Si cette histoire est connue, deux autres le sont moins. Selon Hourigan, dès février 1994, Dallaire a reçu des renseignements précis d'un informateur hutu selon lequel des membres de la garde présidentielle d'Habyarimana avaient l'intention d'assassiner le chef de la cour d'appel de Kigali. Malgré cela, la Minuar, la mission de l'ONU au Rwanda, a choisi de ne pas bouger. Au matin du 7 avril, au lendemain du crash de l'avion, le magistrat a été tué.
Blâme. Hourigan évoque enfin la demande faite en 1996 par la justice belge au général Dallaire, afin qu'il témoigne sur le meurtre de dix soldats belges en avril 1994. A l'époque, Dallaire aurait fait comprendre qu'il était prêt à blâmer l'ONU et l'immobilité de ses chefs. Prévenu par son expert en affaires légales Ralph Zackrin, le secrétaire général Boutros Boutros-Ghali, aurait alors spécifié à Dallaire qu'il ne lui serait accordé aucune immunité devant les tribunaux belges s'il témoignait, et qu'il risquait lui-même d'être inculpé. Finalement, assure Hourigan, un texte fut préparé par l'ONU pour la justice belge et signé par Dallaire, qui ne s'est jamais rendu en Belgique. Nulle part, il n'y était fait allusion aux avertissements sur le génocide à venir.
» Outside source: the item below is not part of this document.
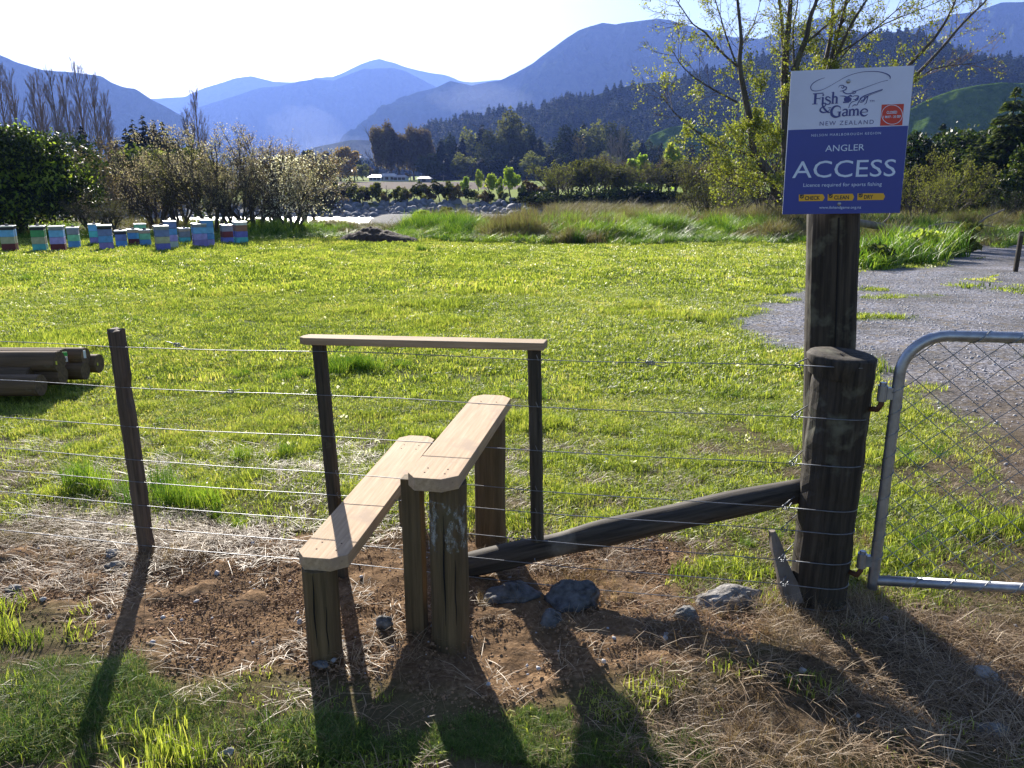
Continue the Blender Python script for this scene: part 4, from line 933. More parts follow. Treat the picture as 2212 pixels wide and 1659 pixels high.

«Le plus frustrant, dit Hourigan, c'est qu'après tant de temps on ne sait toujours pas ce qui s'est vraiment passé.» «A ce jour, aucune assistance officielle n'a été fournie au TPIR de la part des services de renseignement des pays étrangers, ou même de l'ONU, concernant le planning et la préparation du génocide de 1994», regrettait-il dans son mémorandum de 1997.